NRG, an energy supplier with more than 45 gigawatts of conventional and renewable power assets in the U.S., has been working on the restructuring plan since February.

The power provider is looking to sell up to $4 billion in assets across its coal, gas, solar and wind portfolio. That includes 6 gigawatts of conventional power plants and, potentially, more than 3 gigawatts of renewable energy plants. NRG will also shed 15 gigawatts of coal and gas plants after it spins off GenOn, the bankrupt generator it acquired in 2012.

Details about specific projects were not announced. NRG plans to divest its entire stake in its YieldCo, NRG Yield, and sell off 50 to 100 percent of other operating renewable assets. The sale of renewable assets could include power plants in operation or in development, said NRG CEO Mauricio Gutierrez.

The portfolio review is part of NRG's three-year "transformation plan" developed by a special committee. It includes over $640 million in long-term cost-cutting measures, including streamlining power plant maintenance and design, cutting head count, and outsourcing back-office services.

NRG's $215 million "margin enhancement plan" includes scaling up the retail business, focusing on commercial customers, and optimizing dispatch of power plants, among many other measures. Gutierrez said the plan will make NRG the "lowest-cost generator on the market," beating the average all-in wholesale cost of peers by $10 per kilowatt.

In total, the restructuring is intended to free up more than $6 billion in cash through 2020: "50 percent more cash with 70 percent less debt and 50 percent less cost," said Gutierrez.

NRG is not walking away from renewables entirely, said Gutierrez. Rather, the company will revisit new generation investments -- conventional and renewable -- after the plan is executed at the end of 2019. "We will look to invest in projects with a 12-15 percent [return]," he said.

NRG has transformed itself multiple times in the last three years. Under former CEO David Crane, the company expanded aggressively into residential solar, energy efficiency and electric-vehicle charging. Crane was ousted after investors soured on his vision, and those businesses were wound down. Most recently, NRG shed its struggling residential solar division.

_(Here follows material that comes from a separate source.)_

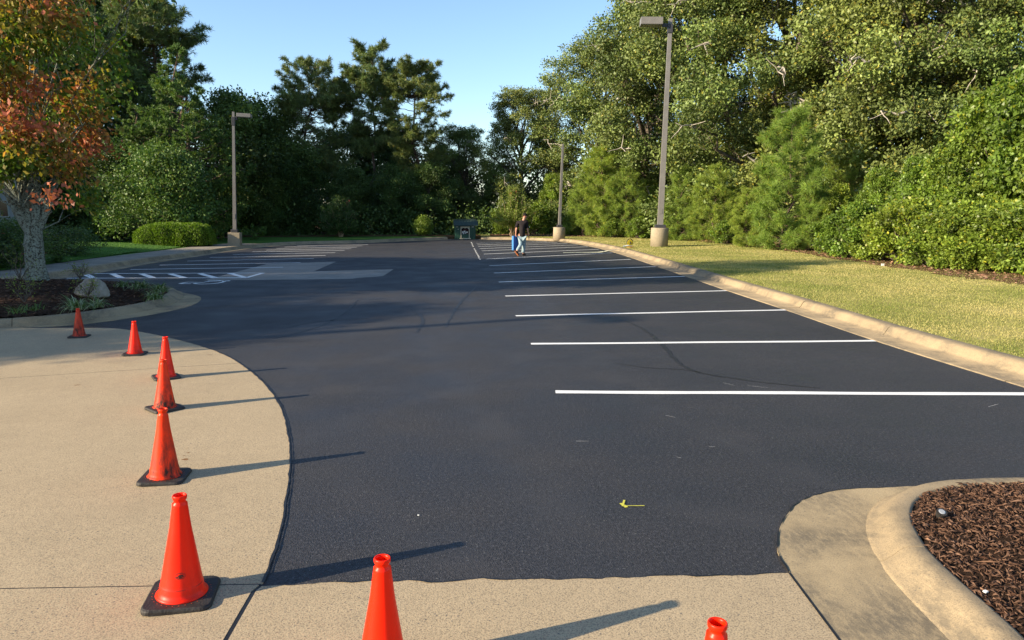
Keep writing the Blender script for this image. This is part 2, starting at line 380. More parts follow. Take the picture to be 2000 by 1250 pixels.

After Crane's departure, Gutierrez oversaw the acquisition of a large portfolio of renewable power plants, including 1,500 megawatts of SunEdison's solar projects. The company has initiated new community solar projects in recent months as well.

But investors and board members are hungry for more cash -- and they want those projects to be sold off quickly too. So nearly everything in the company's renewable energy portfolio could be put on the market.

Gutierrez described his new mandate: "Manage this business for cash."